### What needs to be done
Only the lines from the start up to and including the line containing "b.build('mortar_collar', cap_m, t)" should be repeated, word for word.

________________

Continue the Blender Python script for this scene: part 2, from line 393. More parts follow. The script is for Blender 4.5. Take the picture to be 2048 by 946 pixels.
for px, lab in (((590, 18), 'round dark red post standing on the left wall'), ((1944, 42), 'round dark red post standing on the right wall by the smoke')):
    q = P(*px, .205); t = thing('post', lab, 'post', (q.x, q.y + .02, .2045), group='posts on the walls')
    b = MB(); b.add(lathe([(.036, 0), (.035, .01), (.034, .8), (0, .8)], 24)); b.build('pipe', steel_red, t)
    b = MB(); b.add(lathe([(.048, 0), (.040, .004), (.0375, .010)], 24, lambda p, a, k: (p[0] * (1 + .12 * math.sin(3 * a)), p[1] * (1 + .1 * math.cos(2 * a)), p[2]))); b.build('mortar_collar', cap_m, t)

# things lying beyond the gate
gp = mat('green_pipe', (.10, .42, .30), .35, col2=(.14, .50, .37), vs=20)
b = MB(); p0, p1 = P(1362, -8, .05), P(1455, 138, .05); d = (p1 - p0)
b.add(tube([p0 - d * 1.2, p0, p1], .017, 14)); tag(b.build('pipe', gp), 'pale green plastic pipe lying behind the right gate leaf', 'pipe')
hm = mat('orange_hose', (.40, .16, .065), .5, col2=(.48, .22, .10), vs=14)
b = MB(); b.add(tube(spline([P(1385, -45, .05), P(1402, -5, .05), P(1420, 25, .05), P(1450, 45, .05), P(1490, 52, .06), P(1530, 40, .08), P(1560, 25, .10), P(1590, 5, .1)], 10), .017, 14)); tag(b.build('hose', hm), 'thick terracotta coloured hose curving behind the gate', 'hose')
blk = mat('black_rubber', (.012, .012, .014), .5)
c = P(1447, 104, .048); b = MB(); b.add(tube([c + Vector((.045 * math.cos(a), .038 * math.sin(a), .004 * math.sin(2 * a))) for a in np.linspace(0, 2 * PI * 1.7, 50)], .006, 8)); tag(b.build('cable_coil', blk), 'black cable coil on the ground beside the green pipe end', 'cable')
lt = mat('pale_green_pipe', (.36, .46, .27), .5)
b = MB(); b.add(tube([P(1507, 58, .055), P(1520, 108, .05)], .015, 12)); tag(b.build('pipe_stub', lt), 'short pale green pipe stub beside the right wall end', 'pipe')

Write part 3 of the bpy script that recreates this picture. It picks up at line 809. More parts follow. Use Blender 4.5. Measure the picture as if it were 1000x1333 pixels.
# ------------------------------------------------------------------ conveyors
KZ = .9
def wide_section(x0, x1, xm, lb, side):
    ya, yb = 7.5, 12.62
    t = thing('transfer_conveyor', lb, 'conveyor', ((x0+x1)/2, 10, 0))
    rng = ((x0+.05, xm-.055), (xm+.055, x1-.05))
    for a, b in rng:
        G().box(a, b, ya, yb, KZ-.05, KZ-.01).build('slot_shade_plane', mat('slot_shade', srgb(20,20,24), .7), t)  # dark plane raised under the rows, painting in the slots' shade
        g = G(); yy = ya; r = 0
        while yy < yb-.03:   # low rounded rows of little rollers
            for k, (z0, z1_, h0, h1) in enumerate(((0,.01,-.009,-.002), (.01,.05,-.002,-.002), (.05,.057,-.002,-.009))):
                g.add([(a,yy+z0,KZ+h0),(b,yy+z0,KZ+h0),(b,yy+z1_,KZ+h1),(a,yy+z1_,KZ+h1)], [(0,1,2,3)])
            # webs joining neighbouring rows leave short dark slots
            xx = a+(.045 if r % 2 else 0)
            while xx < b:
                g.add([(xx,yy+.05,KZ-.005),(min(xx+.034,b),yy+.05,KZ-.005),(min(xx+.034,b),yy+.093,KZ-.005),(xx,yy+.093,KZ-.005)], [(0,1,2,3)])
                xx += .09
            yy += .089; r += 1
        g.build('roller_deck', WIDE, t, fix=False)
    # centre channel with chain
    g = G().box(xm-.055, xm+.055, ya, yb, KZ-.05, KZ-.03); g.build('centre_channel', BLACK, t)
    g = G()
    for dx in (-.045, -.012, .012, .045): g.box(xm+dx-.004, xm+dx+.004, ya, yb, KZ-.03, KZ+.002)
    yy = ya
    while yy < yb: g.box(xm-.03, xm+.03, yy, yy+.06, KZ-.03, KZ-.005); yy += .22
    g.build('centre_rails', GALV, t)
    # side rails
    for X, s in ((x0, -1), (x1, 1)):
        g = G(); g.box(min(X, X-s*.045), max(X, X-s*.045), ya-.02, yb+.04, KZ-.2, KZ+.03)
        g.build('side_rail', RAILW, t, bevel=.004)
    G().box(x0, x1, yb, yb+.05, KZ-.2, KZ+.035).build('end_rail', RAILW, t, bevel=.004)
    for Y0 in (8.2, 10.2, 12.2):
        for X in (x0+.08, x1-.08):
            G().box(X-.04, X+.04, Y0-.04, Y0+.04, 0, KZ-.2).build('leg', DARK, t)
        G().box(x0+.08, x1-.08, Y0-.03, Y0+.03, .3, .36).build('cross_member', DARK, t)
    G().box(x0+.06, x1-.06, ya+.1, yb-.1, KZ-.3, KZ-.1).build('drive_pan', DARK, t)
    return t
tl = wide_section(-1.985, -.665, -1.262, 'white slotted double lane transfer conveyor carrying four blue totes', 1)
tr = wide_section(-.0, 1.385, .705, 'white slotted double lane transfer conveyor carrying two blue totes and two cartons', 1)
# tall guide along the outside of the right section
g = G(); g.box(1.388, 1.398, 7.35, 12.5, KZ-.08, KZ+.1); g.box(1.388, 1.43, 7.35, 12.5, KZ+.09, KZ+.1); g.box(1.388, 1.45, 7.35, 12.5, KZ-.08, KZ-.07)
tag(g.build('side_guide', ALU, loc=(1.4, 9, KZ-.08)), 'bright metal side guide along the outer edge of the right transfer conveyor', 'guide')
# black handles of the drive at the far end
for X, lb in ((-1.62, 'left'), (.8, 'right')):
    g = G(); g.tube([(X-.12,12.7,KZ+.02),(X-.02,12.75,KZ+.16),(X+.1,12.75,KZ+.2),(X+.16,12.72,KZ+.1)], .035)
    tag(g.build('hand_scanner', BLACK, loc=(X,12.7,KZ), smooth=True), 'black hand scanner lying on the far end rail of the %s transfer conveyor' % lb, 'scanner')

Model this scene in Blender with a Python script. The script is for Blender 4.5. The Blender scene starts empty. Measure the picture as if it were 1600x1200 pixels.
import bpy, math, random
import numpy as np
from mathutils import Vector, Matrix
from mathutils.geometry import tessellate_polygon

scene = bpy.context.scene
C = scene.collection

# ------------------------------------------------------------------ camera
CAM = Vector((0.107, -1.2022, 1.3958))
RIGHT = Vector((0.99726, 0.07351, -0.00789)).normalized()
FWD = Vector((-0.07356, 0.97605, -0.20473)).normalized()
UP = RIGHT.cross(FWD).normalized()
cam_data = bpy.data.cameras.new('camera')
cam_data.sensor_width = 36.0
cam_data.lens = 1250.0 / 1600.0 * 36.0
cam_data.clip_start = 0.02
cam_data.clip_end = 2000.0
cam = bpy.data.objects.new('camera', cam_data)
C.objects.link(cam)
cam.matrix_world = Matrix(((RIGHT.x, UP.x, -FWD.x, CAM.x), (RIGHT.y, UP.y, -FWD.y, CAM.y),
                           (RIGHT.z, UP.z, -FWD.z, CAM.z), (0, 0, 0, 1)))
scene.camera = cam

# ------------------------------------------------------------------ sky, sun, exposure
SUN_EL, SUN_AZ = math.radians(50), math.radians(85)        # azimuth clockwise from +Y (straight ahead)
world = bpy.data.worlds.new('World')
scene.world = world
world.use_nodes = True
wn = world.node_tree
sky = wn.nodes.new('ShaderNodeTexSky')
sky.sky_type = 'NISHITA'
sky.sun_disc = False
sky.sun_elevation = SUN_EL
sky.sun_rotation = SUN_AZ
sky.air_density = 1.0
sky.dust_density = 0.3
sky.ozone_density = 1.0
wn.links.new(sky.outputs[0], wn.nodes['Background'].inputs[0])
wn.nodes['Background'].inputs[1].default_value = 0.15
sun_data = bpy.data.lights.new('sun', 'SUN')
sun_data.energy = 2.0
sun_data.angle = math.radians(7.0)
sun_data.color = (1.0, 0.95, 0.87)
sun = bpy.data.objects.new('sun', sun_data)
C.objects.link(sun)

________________

### The answer
Continue the Blender Python script for this scene: part 2, from line 393. More parts follow. The script is for Blender 4.5. Take the picture to be 2048 by 946 pixels.
for px, lab in (((590, 18), 'round dark red post standing on the left wall'), ((1944, 42), 'round dark red post standing on the right wall by the smoke')):
    q = P(*px, .205); t = thing('post', lab, 'post', (q.x, q.y + .02, .2045), group='posts on the walls')
    b = MB(); b.add(lathe([(.036, 0), (.035, .01), (.034, .8), (0, .8)], 24)); b.build('pipe', steel_red, t)
    b = MB(); b.add(lathe([(.048, 0), (.040, .004), (.0375, .010)], 24, lambda p, a, k: (p[0] * (1 + .12 * math.sin(3 * a)), p[1] * (1 + .1 * math.cos(2 * a)), p[2]))); b.build('mortar_collar', cap_m, t)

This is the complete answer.